A Audiência Pública provocada pela SBAT representa uma convocação à responsabilidade institucional diante da crescente precarização dos direitos autorais no teatro brasileiro. Além de demonstrar as falhas normativas, a iniciativa denuncia a urgência de restaurar a legitimidade da legislação autoral e o papel das associações representativas num cenário marcado por transformações tecnológicas aceleradas e crescentes assimetrias comerciais.
Esse gesto inscreve-se na mesma linha de advertência traçada por Joracy Camargo em 1964, quando apontava os perigos da inércia legislativa diante das transformações tecnológicas. Se naquele tempo o risco era representado pela gravação doméstica de conteúdos televisivos, hoje ele se manifesta de forma ainda mais difusa e insidiosa: no desrespeito sistemático aos direitos autorais nas plataformas digitais, no uso não autorizado de obras por corporações tecnológicas, na apropriação massiva de conteúdos por sistemas de inteligência artificial, no enfraquecimento deliberado das entidades de gestão coletiva e na normalização do uso desregulado das criações intelectuais.
O que antes era uma ameaça emergente transformou-se em um sistema institucionalizado de despossessão e invisibilidade. Ao convocar o parlamento e a sociedade civil para esta Audiência Pública, a SBAT não reivindica apenas a proteção patrimonial dos autores, mas defende a cultura como campo de memória, justiça e dignidade, e os criadores como sujeitos de direito, e não como matéria-prima descartável da economia e dos interesses do mercado.

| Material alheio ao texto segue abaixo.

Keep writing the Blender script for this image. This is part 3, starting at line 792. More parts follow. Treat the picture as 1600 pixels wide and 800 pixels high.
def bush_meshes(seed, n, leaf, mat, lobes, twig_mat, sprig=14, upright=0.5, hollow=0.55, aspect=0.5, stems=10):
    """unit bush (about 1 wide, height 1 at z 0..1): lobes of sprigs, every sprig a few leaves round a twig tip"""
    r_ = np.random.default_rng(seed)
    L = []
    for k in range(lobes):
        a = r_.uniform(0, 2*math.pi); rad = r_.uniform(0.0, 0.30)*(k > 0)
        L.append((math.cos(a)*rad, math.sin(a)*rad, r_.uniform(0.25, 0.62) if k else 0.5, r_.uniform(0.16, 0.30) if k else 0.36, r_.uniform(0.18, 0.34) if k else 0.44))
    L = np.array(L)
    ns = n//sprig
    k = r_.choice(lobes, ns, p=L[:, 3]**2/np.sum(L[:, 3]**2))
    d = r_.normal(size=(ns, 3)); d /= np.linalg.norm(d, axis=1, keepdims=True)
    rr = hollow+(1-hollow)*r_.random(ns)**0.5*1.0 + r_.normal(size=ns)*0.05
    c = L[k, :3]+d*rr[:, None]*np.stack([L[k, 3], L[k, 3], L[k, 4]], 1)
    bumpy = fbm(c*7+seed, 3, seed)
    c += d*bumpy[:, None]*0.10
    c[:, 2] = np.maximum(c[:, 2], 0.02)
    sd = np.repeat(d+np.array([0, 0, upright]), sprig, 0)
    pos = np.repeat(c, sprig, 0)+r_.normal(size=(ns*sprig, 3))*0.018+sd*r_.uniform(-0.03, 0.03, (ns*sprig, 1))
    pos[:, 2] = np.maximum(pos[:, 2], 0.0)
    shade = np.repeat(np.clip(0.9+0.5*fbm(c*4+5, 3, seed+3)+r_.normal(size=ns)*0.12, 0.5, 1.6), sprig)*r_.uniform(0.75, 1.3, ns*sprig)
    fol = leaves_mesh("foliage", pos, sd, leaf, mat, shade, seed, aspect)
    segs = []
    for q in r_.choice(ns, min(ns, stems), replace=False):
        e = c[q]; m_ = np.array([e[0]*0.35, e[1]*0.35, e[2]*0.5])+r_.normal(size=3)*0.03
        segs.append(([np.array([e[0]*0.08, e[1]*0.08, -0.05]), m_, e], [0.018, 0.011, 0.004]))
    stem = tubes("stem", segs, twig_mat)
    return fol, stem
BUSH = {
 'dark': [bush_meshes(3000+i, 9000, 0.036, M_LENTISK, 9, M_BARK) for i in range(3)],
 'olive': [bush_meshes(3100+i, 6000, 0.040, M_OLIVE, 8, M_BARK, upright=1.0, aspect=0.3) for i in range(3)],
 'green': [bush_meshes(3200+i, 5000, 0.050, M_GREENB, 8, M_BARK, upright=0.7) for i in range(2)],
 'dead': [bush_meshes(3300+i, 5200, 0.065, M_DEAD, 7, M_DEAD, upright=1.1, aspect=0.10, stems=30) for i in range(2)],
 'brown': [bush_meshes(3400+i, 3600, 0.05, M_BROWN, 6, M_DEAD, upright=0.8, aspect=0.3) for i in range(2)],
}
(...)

As sociedades de autores e as entidades sindicais não foram marginalizadas por acaso: foram estrategicamente enfraquecidas por representarem direitos, vozes organizadas e contrapoder. Em um modelo de Estado que favorece os detentores do capital financeiro e midiático, são justamente aqueles que produzem, escrevem e sustentam a indústria cultural com seu trabalho que seguem sistematicamente silenciados. Reverter essa lógica é tarefa urgente, não apenas em nome dos autores, mas em defesa do próprio princípio democrático da cultura.
Sessenta anos após o alerta de Joracy Camargo, a SBAT retorna ao centro do debate público com esta audiência, renovando o gesto de 1964: exigir de todos, Estado, mercado, sociedade e também do próprio artista, o compromisso com a proteção de quem cria em ato de resistência aos interesses de quem explora a criação.
A consolidação de um sistema autoral justo requer, além de urgentes revisões normativas, de uma mudança estrutural na forma como se reconhece, regula e remunera a criação intelectual. Sem isso, a cultura, e nesse contexto em especial o teatro, permanece vulnerável à lógica da expropriação e ao esvaziamento da autoria como instância de pensamento, expressão identitária e mediação simbólica na construção do sentido social.